Roméo et Juliette, Tristan et Iseult, Jamil et Boutaïna, Qaïs et Leïla n’ont qu’à aller se rhabiller, si l’on ose dire. Hmida et Hicham ont beau l’ignorer, Cupidon, accompagné de son arc, son carquois et ses flèches, tire toujours sur celui qu’il veut rendre fou d’amour. Et ses victimes sont consentantes. Car il n’y a pas plus grand bonheur que celui de souffrir avec délices. C’est pourquoi le 14 février doit être proclamé journée mondiale de l’amour.

Certains fleuristes qui, il y a dix ans, vendaient une trentaine de bouquets le jour de la Saint-Valentin, arrivent à en écouler 200 à 300 aujourd’hui.

Dans l’histoire, il y a eu sept saints prénommés Valentin(*)

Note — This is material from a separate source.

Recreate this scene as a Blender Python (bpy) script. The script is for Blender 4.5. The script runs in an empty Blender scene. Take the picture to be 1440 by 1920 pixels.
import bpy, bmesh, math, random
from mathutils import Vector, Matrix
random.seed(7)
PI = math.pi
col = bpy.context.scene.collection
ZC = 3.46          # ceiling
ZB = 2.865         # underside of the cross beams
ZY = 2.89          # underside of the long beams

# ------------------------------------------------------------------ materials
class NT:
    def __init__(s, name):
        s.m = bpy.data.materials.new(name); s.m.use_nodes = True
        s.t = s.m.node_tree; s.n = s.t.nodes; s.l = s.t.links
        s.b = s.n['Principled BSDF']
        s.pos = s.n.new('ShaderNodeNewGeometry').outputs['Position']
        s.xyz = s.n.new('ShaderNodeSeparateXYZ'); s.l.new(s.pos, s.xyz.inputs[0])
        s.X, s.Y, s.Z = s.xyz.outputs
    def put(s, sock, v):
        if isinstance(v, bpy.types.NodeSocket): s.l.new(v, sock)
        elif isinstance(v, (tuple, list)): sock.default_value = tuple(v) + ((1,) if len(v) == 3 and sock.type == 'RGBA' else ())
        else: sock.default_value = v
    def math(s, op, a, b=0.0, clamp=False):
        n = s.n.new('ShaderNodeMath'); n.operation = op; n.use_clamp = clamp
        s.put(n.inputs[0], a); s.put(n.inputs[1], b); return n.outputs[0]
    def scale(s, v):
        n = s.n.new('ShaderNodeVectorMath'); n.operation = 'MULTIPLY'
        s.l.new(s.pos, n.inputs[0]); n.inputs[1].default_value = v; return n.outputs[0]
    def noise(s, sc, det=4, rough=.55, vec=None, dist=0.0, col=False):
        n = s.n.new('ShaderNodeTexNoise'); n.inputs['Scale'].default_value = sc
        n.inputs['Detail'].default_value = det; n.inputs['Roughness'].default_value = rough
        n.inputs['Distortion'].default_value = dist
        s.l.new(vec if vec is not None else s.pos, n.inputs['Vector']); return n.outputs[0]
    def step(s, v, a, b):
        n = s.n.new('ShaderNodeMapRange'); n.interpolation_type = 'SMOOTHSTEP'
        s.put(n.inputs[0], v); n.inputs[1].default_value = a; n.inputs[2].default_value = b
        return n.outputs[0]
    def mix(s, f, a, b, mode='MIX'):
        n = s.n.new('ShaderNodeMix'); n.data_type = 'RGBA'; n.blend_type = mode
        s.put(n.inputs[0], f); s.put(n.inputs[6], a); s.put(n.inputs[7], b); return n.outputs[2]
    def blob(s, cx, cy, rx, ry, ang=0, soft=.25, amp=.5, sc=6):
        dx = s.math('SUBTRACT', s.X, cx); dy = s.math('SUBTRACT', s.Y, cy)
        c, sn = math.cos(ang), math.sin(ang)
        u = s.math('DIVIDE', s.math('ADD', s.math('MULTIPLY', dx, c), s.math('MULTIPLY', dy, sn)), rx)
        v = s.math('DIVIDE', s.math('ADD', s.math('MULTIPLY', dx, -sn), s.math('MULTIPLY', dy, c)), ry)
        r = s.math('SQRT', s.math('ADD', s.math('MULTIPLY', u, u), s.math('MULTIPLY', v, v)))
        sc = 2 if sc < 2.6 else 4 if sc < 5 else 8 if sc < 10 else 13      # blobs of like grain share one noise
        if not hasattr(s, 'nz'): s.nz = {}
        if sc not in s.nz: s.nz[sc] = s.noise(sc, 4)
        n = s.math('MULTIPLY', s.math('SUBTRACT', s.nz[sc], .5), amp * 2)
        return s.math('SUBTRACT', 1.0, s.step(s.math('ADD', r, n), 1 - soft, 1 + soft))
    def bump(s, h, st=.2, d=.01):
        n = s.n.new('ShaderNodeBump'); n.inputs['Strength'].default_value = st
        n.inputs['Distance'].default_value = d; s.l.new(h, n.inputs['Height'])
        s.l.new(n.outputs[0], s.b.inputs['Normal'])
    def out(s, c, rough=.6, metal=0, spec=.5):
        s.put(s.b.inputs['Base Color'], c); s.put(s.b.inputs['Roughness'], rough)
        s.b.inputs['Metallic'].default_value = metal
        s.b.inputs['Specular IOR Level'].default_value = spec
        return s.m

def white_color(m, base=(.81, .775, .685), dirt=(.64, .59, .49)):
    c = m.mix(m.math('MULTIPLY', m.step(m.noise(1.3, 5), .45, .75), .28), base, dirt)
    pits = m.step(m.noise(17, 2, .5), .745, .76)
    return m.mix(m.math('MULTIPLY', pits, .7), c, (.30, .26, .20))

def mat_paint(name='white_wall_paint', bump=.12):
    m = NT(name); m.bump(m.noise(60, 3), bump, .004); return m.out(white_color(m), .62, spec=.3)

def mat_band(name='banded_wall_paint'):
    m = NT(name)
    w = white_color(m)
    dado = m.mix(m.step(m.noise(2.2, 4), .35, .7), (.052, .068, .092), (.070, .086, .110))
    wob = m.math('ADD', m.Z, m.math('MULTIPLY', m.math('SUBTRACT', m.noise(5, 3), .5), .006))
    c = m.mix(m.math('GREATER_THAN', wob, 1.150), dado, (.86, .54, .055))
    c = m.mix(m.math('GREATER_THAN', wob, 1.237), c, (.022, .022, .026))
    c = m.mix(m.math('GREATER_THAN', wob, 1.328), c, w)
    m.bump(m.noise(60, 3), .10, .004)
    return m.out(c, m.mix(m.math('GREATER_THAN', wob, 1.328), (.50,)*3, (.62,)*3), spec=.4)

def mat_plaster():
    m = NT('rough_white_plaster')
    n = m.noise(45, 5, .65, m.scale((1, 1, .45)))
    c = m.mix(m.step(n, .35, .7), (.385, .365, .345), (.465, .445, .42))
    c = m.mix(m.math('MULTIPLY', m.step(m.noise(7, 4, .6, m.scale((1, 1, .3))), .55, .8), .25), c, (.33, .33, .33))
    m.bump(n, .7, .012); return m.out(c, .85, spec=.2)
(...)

La plupart des rites qui étaient associés à la Saint-Valentin ont aujourd’hui disparu. Au Moyen-âge, on appelait «Valentin» le cavalier que chaque fille choisissait pour l’accompagner lors de sorties et qui devait lui faire un cadeau. C’est aussi le 14 février que les jeunes filles regardaient les oiseaux pour savoir à quoi ressemblerait leur futur mari : si elles voyaient un rouge-gorge, elles se marieraient avec un marin, un moineau signifiait un mariage heureux, mais avec un homme peu fortuné, tandis qu’un chardonneret indiquait un mariage avec un homme riche.
En ce qui concerne l’identité de Saint-Valentin, les historiens ne sont pas d’accord. Au total, sept saints chrétiens prénommés Valentin sont fêtés le 14 février ! Lequel est à l’origine de cette fête ? Mystère ! Mais la plupart des historiens croient que la Saint-Valentin est associée aux Lupercales romaines, fêtes annuelles célébrées le 15 février, en l’honneur de Lupercus,
le dieu des troupeaux et des bergers. Ces fêtes marquaient le jour du printemps, dans l’ancienne Rome. Pour cette occasion, on organisait une sorte de loterie de l’amour. Cette manifestation consistait à tirer au hasard le nom des filles et des garçons inscrits, de façon à former des couples qui sortiraient ensemble tout le reste de l’année ! Ouf ! un an, c’est long ! J’espère que le hasard faisait bien les choses (…).